SET EXERCISE:
Could you write out the opening lines of the data, word for word, stopping after the line that contains "if look(road_m, cx, cy): continue"?

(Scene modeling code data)
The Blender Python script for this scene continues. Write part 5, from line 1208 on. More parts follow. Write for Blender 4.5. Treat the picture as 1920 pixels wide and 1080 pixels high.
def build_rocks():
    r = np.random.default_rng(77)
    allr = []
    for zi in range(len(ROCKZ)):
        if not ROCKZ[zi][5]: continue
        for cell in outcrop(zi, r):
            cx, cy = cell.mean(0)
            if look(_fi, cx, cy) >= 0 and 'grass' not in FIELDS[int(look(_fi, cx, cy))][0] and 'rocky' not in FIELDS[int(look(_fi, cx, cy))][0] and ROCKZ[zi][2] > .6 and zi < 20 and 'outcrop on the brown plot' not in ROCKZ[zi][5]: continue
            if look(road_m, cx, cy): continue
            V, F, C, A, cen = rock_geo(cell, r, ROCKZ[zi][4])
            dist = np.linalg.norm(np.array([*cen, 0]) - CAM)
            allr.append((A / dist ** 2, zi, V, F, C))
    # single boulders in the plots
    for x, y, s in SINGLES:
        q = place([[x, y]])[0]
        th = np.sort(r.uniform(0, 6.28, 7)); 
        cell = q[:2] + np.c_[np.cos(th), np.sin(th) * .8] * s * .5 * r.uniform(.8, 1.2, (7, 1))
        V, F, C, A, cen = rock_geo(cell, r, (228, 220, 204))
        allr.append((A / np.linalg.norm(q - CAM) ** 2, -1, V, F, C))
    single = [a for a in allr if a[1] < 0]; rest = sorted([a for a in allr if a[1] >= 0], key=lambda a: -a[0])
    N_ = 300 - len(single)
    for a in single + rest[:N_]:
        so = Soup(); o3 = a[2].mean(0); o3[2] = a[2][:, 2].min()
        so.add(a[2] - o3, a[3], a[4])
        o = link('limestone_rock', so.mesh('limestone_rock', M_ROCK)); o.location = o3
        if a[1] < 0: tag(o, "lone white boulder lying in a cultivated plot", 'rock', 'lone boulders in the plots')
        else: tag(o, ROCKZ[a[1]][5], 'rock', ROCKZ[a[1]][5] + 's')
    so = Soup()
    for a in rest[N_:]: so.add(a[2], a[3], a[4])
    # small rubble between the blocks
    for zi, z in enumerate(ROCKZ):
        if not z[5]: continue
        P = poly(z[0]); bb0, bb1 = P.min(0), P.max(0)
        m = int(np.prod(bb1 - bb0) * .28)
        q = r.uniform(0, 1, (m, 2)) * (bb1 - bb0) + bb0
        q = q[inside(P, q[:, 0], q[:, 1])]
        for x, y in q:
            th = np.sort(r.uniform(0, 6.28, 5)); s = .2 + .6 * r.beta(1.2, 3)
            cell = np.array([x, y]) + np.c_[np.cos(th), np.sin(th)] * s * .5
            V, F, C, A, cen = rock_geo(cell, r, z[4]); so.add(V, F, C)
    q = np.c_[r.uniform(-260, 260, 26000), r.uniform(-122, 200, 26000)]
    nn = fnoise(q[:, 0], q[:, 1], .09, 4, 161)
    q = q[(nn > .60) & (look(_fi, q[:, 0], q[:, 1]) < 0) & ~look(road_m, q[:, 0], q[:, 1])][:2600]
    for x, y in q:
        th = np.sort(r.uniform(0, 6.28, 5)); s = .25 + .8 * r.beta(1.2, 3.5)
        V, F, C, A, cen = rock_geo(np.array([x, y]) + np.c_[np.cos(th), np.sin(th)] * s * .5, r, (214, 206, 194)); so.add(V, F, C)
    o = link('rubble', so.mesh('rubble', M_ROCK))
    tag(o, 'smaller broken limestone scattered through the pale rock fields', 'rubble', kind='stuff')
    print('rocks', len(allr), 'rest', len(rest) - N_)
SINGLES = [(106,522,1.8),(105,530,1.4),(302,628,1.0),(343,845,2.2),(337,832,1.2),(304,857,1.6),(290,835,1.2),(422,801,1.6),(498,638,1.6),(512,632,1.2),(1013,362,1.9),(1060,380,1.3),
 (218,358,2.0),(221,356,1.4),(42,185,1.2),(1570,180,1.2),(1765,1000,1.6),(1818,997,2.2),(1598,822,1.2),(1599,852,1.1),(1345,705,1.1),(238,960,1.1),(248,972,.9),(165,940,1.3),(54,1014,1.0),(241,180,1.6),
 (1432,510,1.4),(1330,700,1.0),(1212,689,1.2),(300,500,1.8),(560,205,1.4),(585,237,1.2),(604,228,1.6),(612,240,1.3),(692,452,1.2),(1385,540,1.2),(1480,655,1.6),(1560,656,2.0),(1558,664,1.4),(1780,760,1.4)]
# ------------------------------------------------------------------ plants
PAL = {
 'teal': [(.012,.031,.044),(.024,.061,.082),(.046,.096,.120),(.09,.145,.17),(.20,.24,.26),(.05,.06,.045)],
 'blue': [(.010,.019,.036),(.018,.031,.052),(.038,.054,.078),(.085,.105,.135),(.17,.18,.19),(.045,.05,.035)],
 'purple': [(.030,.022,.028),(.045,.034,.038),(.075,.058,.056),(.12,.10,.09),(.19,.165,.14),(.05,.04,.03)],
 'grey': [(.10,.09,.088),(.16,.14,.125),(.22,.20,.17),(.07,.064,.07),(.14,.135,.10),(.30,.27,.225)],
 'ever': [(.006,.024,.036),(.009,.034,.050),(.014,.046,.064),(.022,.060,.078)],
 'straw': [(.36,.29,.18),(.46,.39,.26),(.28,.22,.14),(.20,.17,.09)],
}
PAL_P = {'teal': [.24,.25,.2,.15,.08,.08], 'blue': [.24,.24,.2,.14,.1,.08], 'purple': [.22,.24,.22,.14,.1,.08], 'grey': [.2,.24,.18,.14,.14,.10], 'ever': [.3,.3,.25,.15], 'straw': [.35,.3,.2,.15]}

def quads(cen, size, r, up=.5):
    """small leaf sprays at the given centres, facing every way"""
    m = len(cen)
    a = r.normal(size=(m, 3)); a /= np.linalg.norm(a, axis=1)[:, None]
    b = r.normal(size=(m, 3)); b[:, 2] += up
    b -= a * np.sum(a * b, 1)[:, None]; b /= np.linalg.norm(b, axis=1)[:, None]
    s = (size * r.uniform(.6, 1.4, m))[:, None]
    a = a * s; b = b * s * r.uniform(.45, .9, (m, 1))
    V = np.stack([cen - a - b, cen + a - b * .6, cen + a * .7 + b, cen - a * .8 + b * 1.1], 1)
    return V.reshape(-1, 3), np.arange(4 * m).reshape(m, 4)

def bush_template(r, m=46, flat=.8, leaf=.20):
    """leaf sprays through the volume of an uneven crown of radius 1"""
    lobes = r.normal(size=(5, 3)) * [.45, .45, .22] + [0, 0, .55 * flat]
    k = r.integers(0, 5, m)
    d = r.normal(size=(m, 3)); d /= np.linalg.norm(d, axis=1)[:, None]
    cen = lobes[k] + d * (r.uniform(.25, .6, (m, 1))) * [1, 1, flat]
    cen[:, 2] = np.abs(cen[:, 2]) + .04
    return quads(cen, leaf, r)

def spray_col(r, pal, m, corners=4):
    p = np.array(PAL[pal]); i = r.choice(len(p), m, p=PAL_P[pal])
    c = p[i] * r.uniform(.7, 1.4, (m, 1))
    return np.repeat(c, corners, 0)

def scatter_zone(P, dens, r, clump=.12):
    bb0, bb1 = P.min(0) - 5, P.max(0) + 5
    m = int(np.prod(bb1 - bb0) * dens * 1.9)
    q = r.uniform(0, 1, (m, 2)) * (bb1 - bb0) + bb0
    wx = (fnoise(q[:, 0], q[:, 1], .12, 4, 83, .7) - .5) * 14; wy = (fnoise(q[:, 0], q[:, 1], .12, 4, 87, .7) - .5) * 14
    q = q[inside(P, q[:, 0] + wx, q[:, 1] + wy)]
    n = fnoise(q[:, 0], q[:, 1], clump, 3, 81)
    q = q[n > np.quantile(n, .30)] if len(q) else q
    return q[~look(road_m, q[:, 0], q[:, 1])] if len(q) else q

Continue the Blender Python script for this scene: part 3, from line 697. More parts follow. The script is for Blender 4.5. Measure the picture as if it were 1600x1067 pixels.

THE COMPLETED TASK:
The Blender Python script for this scene continues. Write part 5, from line 1208 on. More parts follow. Write for Blender 4.5. Treat the picture as 1920 pixels wide and 1080 pixels high.
def build_rocks():
    r = np.random.default_rng(77)
    allr = []
    for zi in range(len(ROCKZ)):
        if not ROCKZ[zi][5]: continue
        for cell in outcrop(zi, r):
            cx, cy = cell.mean(0)
            if look(_fi, cx, cy) >= 0 and 'grass' not in FIELDS[int(look(_fi, cx, cy))][0] and 'rocky' not in FIELDS[int(look(_fi, cx, cy))][0] and ROCKZ[zi][2] > .6 and zi < 20 and 'outcrop on the brown plot' not in ROCKZ[zi][5]: continue
            if look(road_m, cx, cy): continue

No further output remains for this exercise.